Os momentos mais penetrantes em que a Grécia de outrora se encontra com o Brasil que nos rodeia ocorrem em duas instâncias que dão suporte ao texto original. Em primeiro lugar, se O banquete é, como postulam os comentadores, a comprovação da precedência da filosofia sobre a poesia, como Platão defende na República, o certo é que para atingir tal estágio será necessário que a filosofia aprenda a se expressar por meio da grande inventividade que pauta a poesia. Assim é que Um banquete de gala orgiástico! configura-se um espetáculo de grande beleza poética, seja pela presença da musicalidade lírica e ditirâmbica que lhe dá constante suporte, seja pela força da grande imaginação criativa que envolve o emblemático edifício teatral concebido por Lina Bo Bardi – ele também uma peça de resistência lírica contra o bruto automatismo das edificações da cidade.

Apolíneo e dionisíaco

Em segundo plano, porque tanto para Platão como para o Oficina, impulso e entusiasmo são elementos fundamentais. Em Paideia: a formação do homem grego, o eminente helenista alemão de cuja epígrafe se vale o presente texto afirma: “… Platão obriga as duas forças, Eros e Dioniso, a se colocarem a serviço da sua ideia. Anima-o a certeza de que filosofia infunde sentido novo a tudo o que vive e tudo converte em valores positivos, mesmo aquilo que já bordejava a zona de perigo. Atreve-se a instalar este espírito em toda a realidade circundante e está certo de que deste modo afluirão à sua paideia todas aquelas energias naturais e instintivas que de outra maneira teria de combater em vão. Na sua teoria do eros lança uma audaciosa ponte sobre o abismo que separa o apolíneo do dionisíaco. Ele julga que, sem o impulso e o entusiasmo inesgotáveis e incessantes renovados das forças irracionais do Homem, jamais será possível atingir o cume daquela transfiguração suprema que atinge o espírito, quando este contempla a ideia do Belo”.

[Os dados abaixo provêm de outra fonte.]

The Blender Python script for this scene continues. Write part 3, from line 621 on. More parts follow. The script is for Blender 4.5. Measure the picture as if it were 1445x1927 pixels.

Dentre as inúmeras possibilidades de fruição deste orgiástico banquete, duas parecem inquestionáveis ao espectador: de um lado, ele haverá de reconhecer um Oficina apolíneo tão bom e consistente quanto o Oficina dionisíaco que constantemente lhe faz sombra; de outro, compreenderá, com a fecundidade das verdadeiras proposições éticas, que o amor e a amizade são as formas fundamentais que dão base à convivência humana, esteja uma comunidade passando por uma fase de equilibrada alegria, esteja atravessando ela um momento de graves e dramáticas cisões.